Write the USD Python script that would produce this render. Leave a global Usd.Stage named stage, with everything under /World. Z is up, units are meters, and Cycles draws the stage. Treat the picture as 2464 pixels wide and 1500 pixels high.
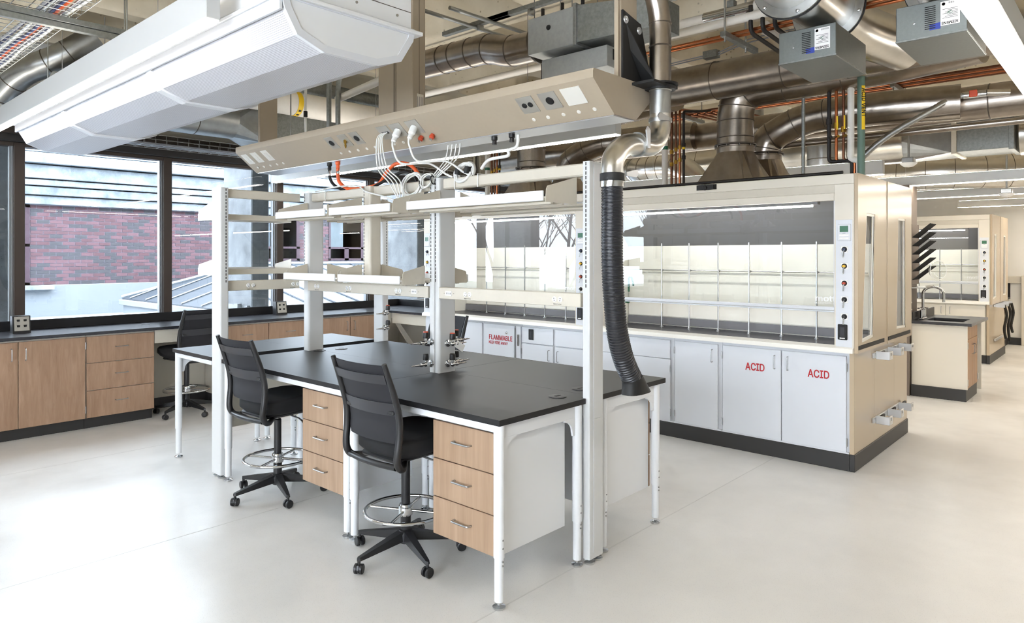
import math, random
import numpy as np, trimesh, usdkit, meshkit
from scipy.spatial import ConvexHull
from shapely.geometry import Polygon
from pxr import Usd, UsdGeom, UsdLux, UsdShade, Gf, Sdf
rng = random.Random(7)
stage = Usd.Stage.CreateInMemory()
UsdGeom.SetStageUpAxis(stage, 'Z'); UsdGeom.SetStageMetersPerUnit(stage, 1.0)
UsdGeom.Xform.Define(stage, '/World'); UsdGeom.Scope.Define(stage, '/World/Looks')

# ---------------------------------------------------------------- camera, sky, exposure
YAW, FPX, EYE = math.radians(42.3), 1665.0, 1.74
cam = UsdGeom.Camera.Define(stage, '/World/camera')
cF = (math.cos(YAW), math.sin(YAW), 0); cR = (math.sin(YAW), -math.cos(YAW), 0)
cam.AddTransformOp().Set(Gf.Matrix4d(cR[0], cR[1], 0, 0, 0, 0, 1, 0, -cF[0], -cF[1], 0, 0, 0, 0, EYE, 1))
cam.CreateHorizontalApertureAttr(36.0); cam.CreateFocalLengthAttr(36.0 * FPX / 2464)
cam.CreateVerticalApertureOffsetAttr(-36.0 * (750 - 615.5) / 2464)
cam.CreateFStopAttr(0.0); cam.CreateClippingRangeAttr((0.05, 500))
cam.CreateExposureAttr(-0.2)
SKY = 8.0
dome = UsdLux.DomeLight.Define(stage, '/World/sky')
dome.CreateIntensityAttr(SKY); dome.CreateColorAttr(Gf.Vec3f(0.85, 0.90, 1.0))
LAMP = 26.0

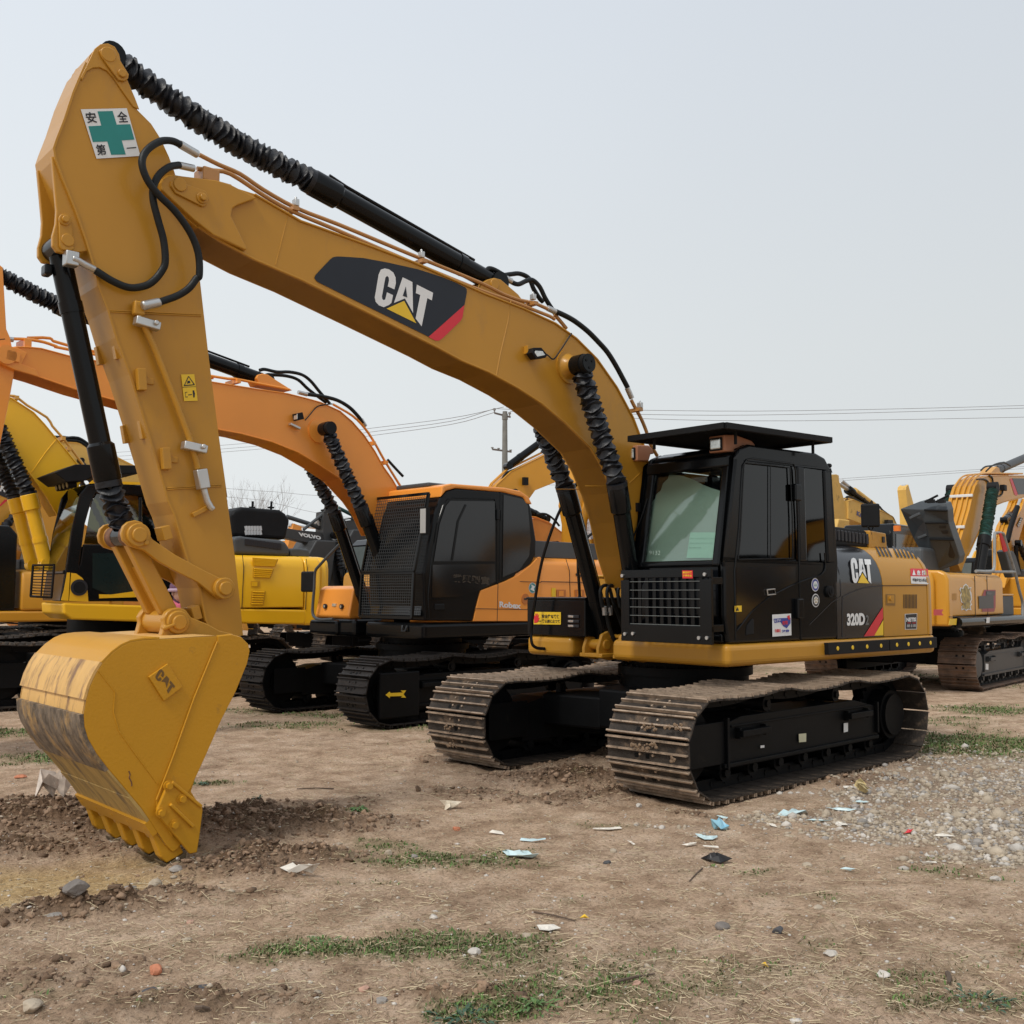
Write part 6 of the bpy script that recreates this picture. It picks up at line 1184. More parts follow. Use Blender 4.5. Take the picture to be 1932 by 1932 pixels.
    for s in (1, -1):
        e = F.P('fl', -30, 820, 1, .40); gl = F.P('fl', 262, 1490, 1, .40); f_ = F.P('fl2', 395, 480, 1, .40); k = 0 if s > 0 else 1
        ram(root, 'boom_cylinder', (f_[0], s*.40, f_[2]), (gl[0], s*.40, gl[2]), (e[0], s*.40, e[2]), .105, boot=.125, folds=18, seed=70+s, cm=YL3, capr=.1, crush=.25, hosep=False)
    e = F.P('fl', -450, 400, 1, 0); b = MB(); tx, tz = tp[0]; b.prism([(tx-.25,tz+.5),(tx+.2,tz+.7),(tx+.55,tz-.2),(tx+.75,.9),(tx+.45,.8),(tx-.15,tz-.5)], -.18, .18); b.build('stick', [YL3], root, bevel=.01)
    b = MB(); bx, bz = tx+.6, .85; b.prism([(bx-.2,bz+.1),(bx+.3,bz+.1),(bx+.45,bz-.3),(bx+.2,.05),(bx-.1,.02)], -.6, .6); b.build('bucket', [YL3], root, bevel=.02)
    return root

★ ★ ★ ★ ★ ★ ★

• DIRECTION: Retype each record exactly as it stands, but do not include the pictures.

• WORKED SOLUTION:
Write the USD Python script that would produce this render. Leave a global Usd.Stage named stage, with everything under /World. Z is up, units are meters, and Cycles draws the stage. Treat the picture as 2464 pixels wide and 1500 pixels high.
import math, random
import numpy as np, trimesh, usdkit, meshkit
from scipy.spatial import ConvexHull
from shapely.geometry import Polygon
from pxr import Usd, UsdGeom, UsdLux, UsdShade, Gf, Sdf
rng = random.Random(7)
stage = Usd.Stage.CreateInMemory()
UsdGeom.SetStageUpAxis(stage, 'Z'); UsdGeom.SetStageMetersPerUnit(stage, 1.0)
UsdGeom.Xform.Define(stage, '/World'); UsdGeom.Scope.Define(stage, '/World/Looks')

# ---------------------------------------------------------------- camera, sky, exposure
YAW, FPX, EYE = math.radians(42.3), 1665.0, 1.74
cam = UsdGeom.Camera.Define(stage, '/World/camera')
cF = (math.cos(YAW), math.sin(YAW), 0); cR = (math.sin(YAW), -math.cos(YAW), 0)
cam.AddTransformOp().Set(Gf.Matrix4d(cR[0], cR[1], 0, 0, 0, 0, 1, 0, -cF[0], -cF[1], 0, 0, 0, 0, EYE, 1))
cam.CreateHorizontalApertureAttr(36.0); cam.CreateFocalLengthAttr(36.0 * FPX / 2464)
cam.CreateVerticalApertureOffsetAttr(-36.0 * (750 - 615.5) / 2464)
cam.CreateFStopAttr(0.0); cam.CreateClippingRangeAttr((0.05, 500))
cam.CreateExposureAttr(-0.2)
SKY = 8.0
dome = UsdLux.DomeLight.Define(stage, '/World/sky')
dome.CreateIntensityAttr(SKY); dome.CreateColorAttr(Gf.Vec3f(0.85, 0.90, 1.0))
LAMP = 26.0

Write part 6 of the bpy script that recreates this picture. It picks up at line 1184. More parts follow. Use Blender 4.5. Take the picture to be 1932 by 1932 pixels.
    for s in (1, -1):
        e = F.P('fl', -30, 820, 1, .40); gl = F.P('fl', 262, 1490, 1, .40); f_ = F.P('fl2', 395, 480, 1, .40); k = 0 if s > 0 else 1
        ram(root, 'boom_cylinder', (f_[0], s*.40, f_[2]), (gl[0], s*.40, gl[2]), (e[0], s*.40, e[2]), .105, boot=.125, folds=18, seed=70+s, cm=YL3, capr=.1, crush=.25, hosep=False)
    e = F.P('fl', -450, 400, 1, 0); b = MB(); tx, tz = tp[0]; b.prism([(tx-.25,tz+.5),(tx+.2,tz+.7),(tx+.55,tz-.2),(tx+.75,.9),(tx+.45,.8),(tx-.15,tz-.5)], -.18, .18); b.build('stick', [YL3], root, bevel=.01)
    b = MB(); bx, bz = tx+.6, .85; b.prism([(bx-.2,bz+.1),(bx+.3,bz+.1),(bx+.45,bz-.3),(bx+.2,.05),(bx-.1,.02)], -.6, .6); b.build('bucket', [YL3], root, bevel=.02)
    return root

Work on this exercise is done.